Restate the listing that follows word for word, without its pictures.

• [Data extract]:
━━━━━━━━

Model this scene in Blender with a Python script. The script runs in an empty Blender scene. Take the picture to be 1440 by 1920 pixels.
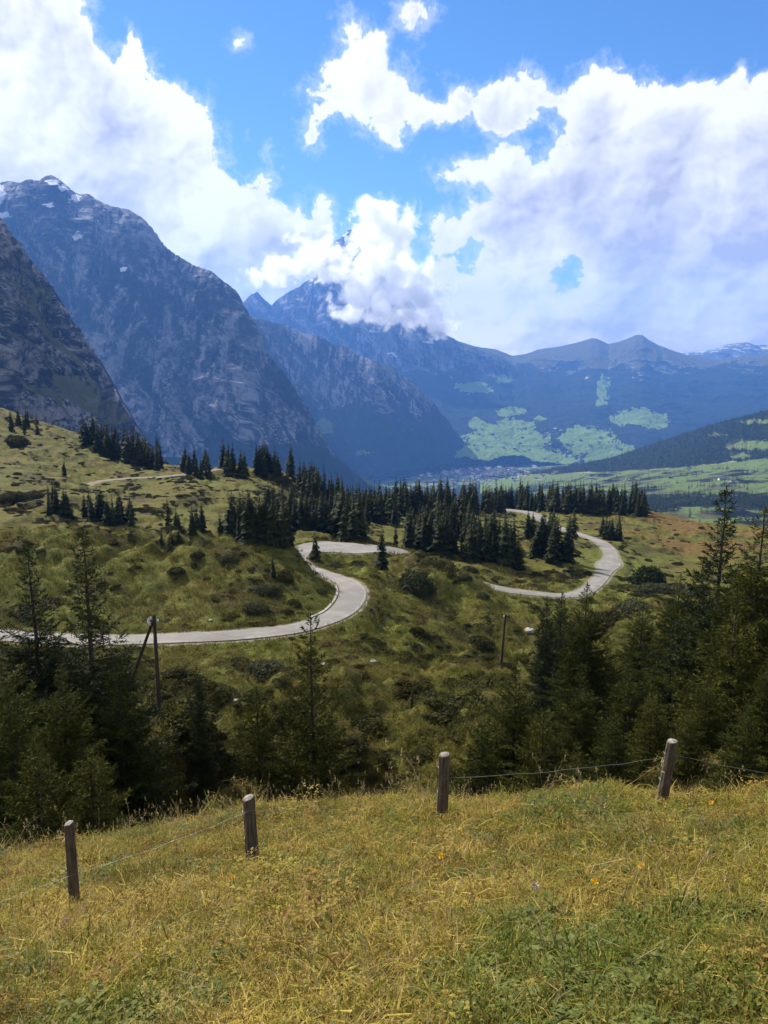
import bpy, math, random
import numpy as np
from mathutils import Vector
R = math.radians
rng = np.random.default_rng(7)
random.seed(7)
scene = bpy.context.scene
COL = scene.collection

# ------------------------------------------------------------------ camera
F = 1440.0                      # focal length in photograph pixels (1440 x 1920 picture)
PITCH = R(10.43)
CP, SP = math.cos(PITCH), math.sin(PITCH)
cd = bpy.data.cameras.new('camera'); cam = bpy.data.objects.new('camera', cd); COL.objects.link(cam)
cd.sensor_fit = 'VERTICAL'; cd.sensor_height = 36; cd.lens = 27
cd.clip_start = 0.05; cd.clip_end = 90000
cam.location = (0, 0, 0); cam.rotation_euler = (R(90) - PITCH, 0, 0)
scene.camera = cam
scene.view_settings.view_transform = 'Standard'; scene.view_settings.look = 'None'
scene.view_settings.gamma = 1.0; scene.view_settings.use_curve_mapping = False
scene.view_settings.exposure = 0.95
scene.cycles.use_denoising = True
scene.cycles.max_bounces = 8; scene.cycles.diffuse_bounces = 3; scene.cycles.glossy_bounces = 2
scene.cycles.transmission_bounces = 3; scene.cycles.transparent_max_bounces = 8; scene.cycles.volume_bounces = 8
scene.cycles.volume_step_rate = 0.3; scene.cycles.volume_max_steps = 256
scene.cycles.sample_clamp_indirect = 6

def ray(px, py):
    """unit-depth direction through a point of the photograph (x right, y forward, z up)"""
    a = (np.asarray(px, float) - 720) / F; b = (960 - np.asarray(py, float)) / F
    return a, CP + b * SP, b * CP - SP
def at(px, py, Z):
    a, y, z = ray(px, py)
    return a * Z, y * Z, z * Z

# ------------------------------------------------------------------ sun + sky
SUN_EL, SUN_AZ = R(39), R(-40)          # azimuth measured from the view direction, negative = left

sd = bpy.data.lights.new('sun', 'SUN'); sun = bpy.data.objects.new('sun', sd); COL.objects.link(sun)
sd.energy = 5.0; sd.angle = R(0.5); sd.color = (1.0, 0.94, 0.84)
dirn = Vector((math.sin(SUN_AZ) * math.cos(SUN_EL), math.cos(SUN_AZ) * math.cos(SUN_EL), math.sin(SUN_EL)))
sun.rotation_euler = dirn.to_track_quat('Z', 'Y').to_euler()
sun.location = (-50, 40, 60)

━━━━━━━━

• [Exercise result]:
Model this scene in Blender with a Python script. The script runs in an empty Blender scene. Take the picture to be 1440 by 1920 pixels.
import bpy, math, random
import numpy as np
from mathutils import Vector
R = math.radians
rng = np.random.default_rng(7)
random.seed(7)
scene = bpy.context.scene
COL = scene.collection

# ------------------------------------------------------------------ camera
F = 1440.0                      # focal length in photograph pixels (1440 x 1920 picture)
PITCH = R(10.43)
CP, SP = math.cos(PITCH), math.sin(PITCH)
cd = bpy.data.cameras.new('camera'); cam = bpy.data.objects.new('camera', cd); COL.objects.link(cam)
cd.sensor_fit = 'VERTICAL'; cd.sensor_height = 36; cd.lens = 27
cd.clip_start = 0.05; cd.clip_end = 90000
cam.location = (0, 0, 0); cam.rotation_euler = (R(90) - PITCH, 0, 0)
scene.camera = cam
scene.view_settings.view_transform = 'Standard'; scene.view_settings.look = 'None'
scene.view_settings.gamma = 1.0; scene.view_settings.use_curve_mapping = False
scene.view_settings.exposure = 0.95
scene.cycles.use_denoising = True
scene.cycles.max_bounces = 8; scene.cycles.diffuse_bounces = 3; scene.cycles.glossy_bounces = 2
scene.cycles.transmission_bounces = 3; scene.cycles.transparent_max_bounces = 8; scene.cycles.volume_bounces = 8
scene.cycles.volume_step_rate = 0.3; scene.cycles.volume_max_steps = 256
scene.cycles.sample_clamp_indirect = 6

def ray(px, py):
    """unit-depth direction through a point of the photograph (x right, y forward, z up)"""
    a = (np.asarray(px, float) - 720) / F; b = (960 - np.asarray(py, float)) / F
    return a, CP + b * SP, b * CP - SP
def at(px, py, Z):
    a, y, z = ray(px, py)
    return a * Z, y * Z, z * Z

# ------------------------------------------------------------------ sun + sky
SUN_EL, SUN_AZ = R(39), R(-40)          # azimuth measured from the view direction, negative = left

sd = bpy.data.lights.new('sun', 'SUN'); sun = bpy.data.objects.new('sun', sd); COL.objects.link(sun)
sd.energy = 5.0; sd.angle = R(0.5); sd.color = (1.0, 0.94, 0.84)
dirn = Vector((math.sin(SUN_AZ) * math.cos(SUN_EL), math.cos(SUN_AZ) * math.cos(SUN_EL), math.sin(SUN_EL)))
sun.rotation_euler = dirn.to_track_quat('Z', 'Y').to_euler()
sun.location = (-50, 40, 60)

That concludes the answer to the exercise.